## START

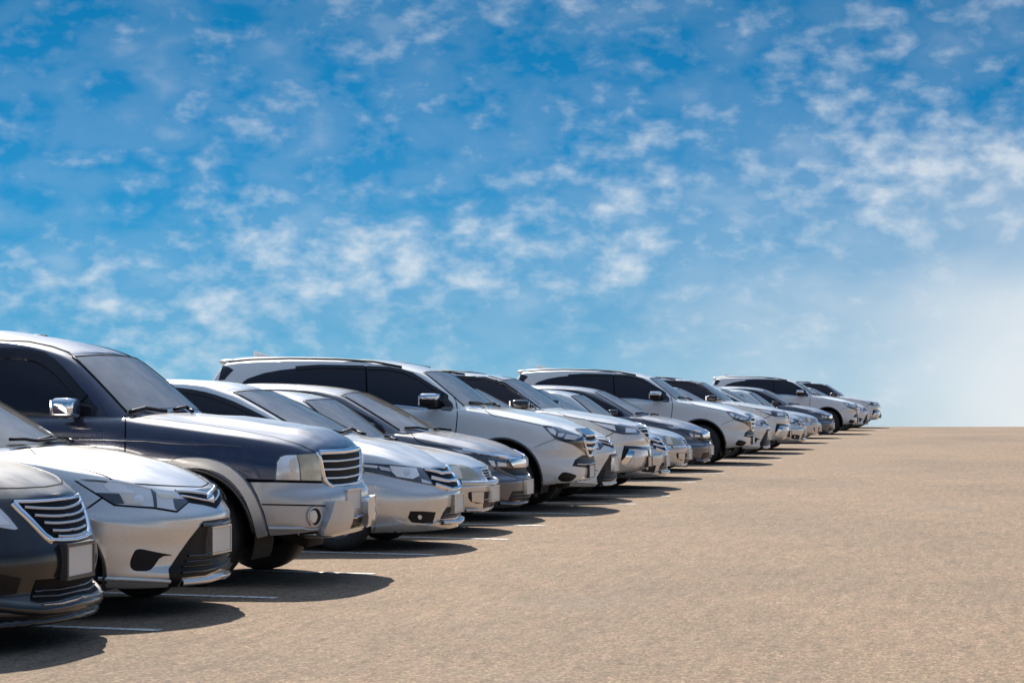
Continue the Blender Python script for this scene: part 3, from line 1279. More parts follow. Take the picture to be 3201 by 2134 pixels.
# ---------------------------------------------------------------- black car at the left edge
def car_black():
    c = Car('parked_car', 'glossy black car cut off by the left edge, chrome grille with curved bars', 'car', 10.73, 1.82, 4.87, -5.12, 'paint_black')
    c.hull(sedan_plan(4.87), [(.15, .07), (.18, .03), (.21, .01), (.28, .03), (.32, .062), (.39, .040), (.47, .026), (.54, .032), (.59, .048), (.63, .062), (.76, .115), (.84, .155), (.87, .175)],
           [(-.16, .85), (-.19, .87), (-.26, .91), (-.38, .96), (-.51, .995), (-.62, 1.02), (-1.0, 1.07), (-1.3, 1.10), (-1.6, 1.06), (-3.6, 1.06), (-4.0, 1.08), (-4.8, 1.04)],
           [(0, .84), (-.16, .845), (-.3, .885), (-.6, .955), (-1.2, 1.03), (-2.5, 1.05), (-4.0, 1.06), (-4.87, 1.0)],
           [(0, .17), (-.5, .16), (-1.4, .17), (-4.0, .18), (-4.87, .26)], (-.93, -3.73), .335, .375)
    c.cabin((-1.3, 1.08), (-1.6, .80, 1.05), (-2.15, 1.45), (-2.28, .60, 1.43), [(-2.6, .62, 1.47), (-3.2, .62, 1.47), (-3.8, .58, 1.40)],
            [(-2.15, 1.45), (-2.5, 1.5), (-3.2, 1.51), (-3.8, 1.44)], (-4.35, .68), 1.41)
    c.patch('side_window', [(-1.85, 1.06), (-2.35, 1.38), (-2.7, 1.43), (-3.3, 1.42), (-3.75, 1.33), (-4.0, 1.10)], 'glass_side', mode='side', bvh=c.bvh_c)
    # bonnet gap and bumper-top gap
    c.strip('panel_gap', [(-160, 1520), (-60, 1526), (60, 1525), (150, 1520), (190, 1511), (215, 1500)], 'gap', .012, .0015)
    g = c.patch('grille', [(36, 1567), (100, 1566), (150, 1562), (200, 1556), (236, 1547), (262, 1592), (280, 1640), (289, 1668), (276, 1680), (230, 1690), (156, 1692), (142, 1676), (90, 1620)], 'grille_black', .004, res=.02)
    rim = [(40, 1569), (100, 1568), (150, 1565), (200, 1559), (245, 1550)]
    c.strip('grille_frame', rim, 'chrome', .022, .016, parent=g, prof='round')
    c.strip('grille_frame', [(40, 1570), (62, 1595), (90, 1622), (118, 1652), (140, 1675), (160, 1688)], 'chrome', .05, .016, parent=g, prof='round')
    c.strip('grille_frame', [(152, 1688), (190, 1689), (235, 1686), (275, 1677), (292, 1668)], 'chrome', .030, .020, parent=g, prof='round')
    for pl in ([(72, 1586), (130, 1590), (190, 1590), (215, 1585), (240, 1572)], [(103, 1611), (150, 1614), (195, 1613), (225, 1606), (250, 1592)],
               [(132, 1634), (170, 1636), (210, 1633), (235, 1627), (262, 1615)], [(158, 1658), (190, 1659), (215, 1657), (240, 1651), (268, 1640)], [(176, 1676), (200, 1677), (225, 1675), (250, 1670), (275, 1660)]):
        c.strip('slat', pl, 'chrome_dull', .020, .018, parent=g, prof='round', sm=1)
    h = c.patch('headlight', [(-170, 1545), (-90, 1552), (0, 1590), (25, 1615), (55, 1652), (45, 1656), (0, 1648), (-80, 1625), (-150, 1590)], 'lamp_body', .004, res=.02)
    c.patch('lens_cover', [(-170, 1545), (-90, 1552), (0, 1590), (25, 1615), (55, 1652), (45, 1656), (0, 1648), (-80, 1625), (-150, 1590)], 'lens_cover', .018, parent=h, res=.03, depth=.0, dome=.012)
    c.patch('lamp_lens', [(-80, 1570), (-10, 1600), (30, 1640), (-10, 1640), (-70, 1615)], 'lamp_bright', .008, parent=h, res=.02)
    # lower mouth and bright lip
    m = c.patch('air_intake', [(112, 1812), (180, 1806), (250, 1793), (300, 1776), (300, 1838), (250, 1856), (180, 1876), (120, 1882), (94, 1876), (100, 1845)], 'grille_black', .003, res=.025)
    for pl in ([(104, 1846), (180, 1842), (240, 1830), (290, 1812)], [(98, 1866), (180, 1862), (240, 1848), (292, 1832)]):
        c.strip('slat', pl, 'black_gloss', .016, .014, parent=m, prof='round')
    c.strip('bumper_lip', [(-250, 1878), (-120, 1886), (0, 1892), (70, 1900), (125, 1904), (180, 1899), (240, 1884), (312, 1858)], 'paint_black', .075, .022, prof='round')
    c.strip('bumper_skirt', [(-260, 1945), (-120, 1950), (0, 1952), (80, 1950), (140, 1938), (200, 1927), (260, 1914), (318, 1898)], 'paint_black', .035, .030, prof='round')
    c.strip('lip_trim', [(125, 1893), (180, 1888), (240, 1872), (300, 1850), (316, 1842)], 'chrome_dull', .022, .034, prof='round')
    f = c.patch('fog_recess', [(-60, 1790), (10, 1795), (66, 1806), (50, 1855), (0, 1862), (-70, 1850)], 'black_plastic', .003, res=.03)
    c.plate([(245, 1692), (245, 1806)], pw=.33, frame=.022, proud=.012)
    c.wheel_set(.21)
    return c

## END

→ PROMPT:
Extract every line of the data exactly; pictures stay out.

→ REPLY:
Continue the Blender Python script for this scene: part 3, from line 1279. More parts follow. Take the picture to be 3201 by 2134 pixels.
# ---------------------------------------------------------------- black car at the left edge
def car_black():
    c = Car('parked_car', 'glossy black car cut off by the left edge, chrome grille with curved bars', 'car', 10.73, 1.82, 4.87, -5.12, 'paint_black')
    c.hull(sedan_plan(4.87), [(.15, .07), (.18, .03), (.21, .01), (.28, .03), (.32, .062), (.39, .040), (.47, .026), (.54, .032), (.59, .048), (.63, .062), (.76, .115), (.84, .155), (.87, .175)],
           [(-.16, .85), (-.19, .87), (-.26, .91), (-.38, .96), (-.51, .995), (-.62, 1.02), (-1.0, 1.07), (-1.3, 1.10), (-1.6, 1.06), (-3.6, 1.06), (-4.0, 1.08), (-4.8, 1.04)],
           [(0, .84), (-.16, .845), (-.3, .885), (-.6, .955), (-1.2, 1.03), (-2.5, 1.05), (-4.0, 1.06), (-4.87, 1.0)],
           [(0, .17), (-.5, .16), (-1.4, .17), (-4.0, .18), (-4.87, .26)], (-.93, -3.73), .335, .375)
    c.cabin((-1.3, 1.08), (-1.6, .80, 1.05), (-2.15, 1.45), (-2.28, .60, 1.43), [(-2.6, .62, 1.47), (-3.2, .62, 1.47), (-3.8, .58, 1.40)],
            [(-2.15, 1.45), (-2.5, 1.5), (-3.2, 1.51), (-3.8, 1.44)], (-4.35, .68), 1.41)
    c.patch('side_window', [(-1.85, 1.06), (-2.35, 1.38), (-2.7, 1.43), (-3.3, 1.42), (-3.75, 1.33), (-4.0, 1.10)], 'glass_side', mode='side', bvh=c.bvh_c)
    # bonnet gap and bumper-top gap
    c.strip('panel_gap', [(-160, 1520), (-60, 1526), (60, 1525), (150, 1520), (190, 1511), (215, 1500)], 'gap', .012, .0015)
    g = c.patch('grille', [(36, 1567), (100, 1566), (150, 1562), (200, 1556), (236, 1547), (262, 1592), (280, 1640), (289, 1668), (276, 1680), (230, 1690), (156, 1692), (142, 1676), (90, 1620)], 'grille_black', .004, res=.02)
    rim = [(40, 1569), (100, 1568), (150, 1565), (200, 1559), (245, 1550)]
    c.strip('grille_frame', rim, 'chrome', .022, .016, parent=g, prof='round')
    c.strip('grille_frame', [(40, 1570), (62, 1595), (90, 1622), (118, 1652), (140, 1675), (160, 1688)], 'chrome', .05, .016, parent=g, prof='round')
    c.strip('grille_frame', [(152, 1688), (190, 1689), (235, 1686), (275, 1677), (292, 1668)], 'chrome', .030, .020, parent=g, prof='round')
    for pl in ([(72, 1586), (130, 1590), (190, 1590), (215, 1585), (240, 1572)], [(103, 1611), (150, 1614), (195, 1613), (225, 1606), (250, 1592)],
               [(132, 1634), (170, 1636), (210, 1633), (235, 1627), (262, 1615)], [(158, 1658), (190, 1659), (215, 1657), (240, 1651), (268, 1640)], [(176, 1676), (200, 1677), (225, 1675), (250, 1670), (275, 1660)]):
        c.strip('slat', pl, 'chrome_dull', .020, .018, parent=g, prof='round', sm=1)
    h = c.patch('headlight', [(-170, 1545), (-90, 1552), (0, 1590), (25, 1615), (55, 1652), (45, 1656), (0, 1648), (-80, 1625), (-150, 1590)], 'lamp_body', .004, res=.02)
    c.patch('lens_cover', [(-170, 1545), (-90, 1552), (0, 1590), (25, 1615), (55, 1652), (45, 1656), (0, 1648), (-80, 1625), (-150, 1590)], 'lens_cover', .018, parent=h, res=.03, depth=.0, dome=.012)
    c.patch('lamp_lens', [(-80, 1570), (-10, 1600), (30, 1640), (-10, 1640), (-70, 1615)], 'lamp_bright', .008, parent=h, res=.02)
    # lower mouth and bright lip
    m = c.patch('air_intake', [(112, 1812), (180, 1806), (250, 1793), (300, 1776), (300, 1838), (250, 1856), (180, 1876), (120, 1882), (94, 1876), (100, 1845)], 'grille_black', .003, res=.025)
    for pl in ([(104, 1846), (180, 1842), (240, 1830), (290, 1812)], [(98, 1866), (180, 1862), (240, 1848), (292, 1832)]):
        c.strip('slat', pl, 'black_gloss', .016, .014, parent=m, prof='round')
    c.strip('bumper_lip', [(-250, 1878), (-120, 1886), (0, 1892), (70, 1900), (125, 1904), (180, 1899), (240, 1884), (312, 1858)], 'paint_black', .075, .022, prof='round')
    c.strip('bumper_skirt', [(-260, 1945), (-120, 1950), (0, 1952), (80, 1950), (140, 1938), (200, 1927), (260, 1914), (318, 1898)], 'paint_black', .035, .030, prof='round')
    c.strip('lip_trim', [(125, 1893), (180, 1888), (240, 1872), (300, 1850), (316, 1842)], 'chrome_dull', .022, .034, prof='round')
    f = c.patch('fog_recess', [(-60, 1790), (10, 1795), (66, 1806), (50, 1855), (0, 1862), (-70, 1850)], 'black_plastic', .003, res=.03)
    c.plate([(245, 1692), (245, 1806)], pw=.33, frame=.022, proud=.012)
    c.wheel_set(.21)
    return c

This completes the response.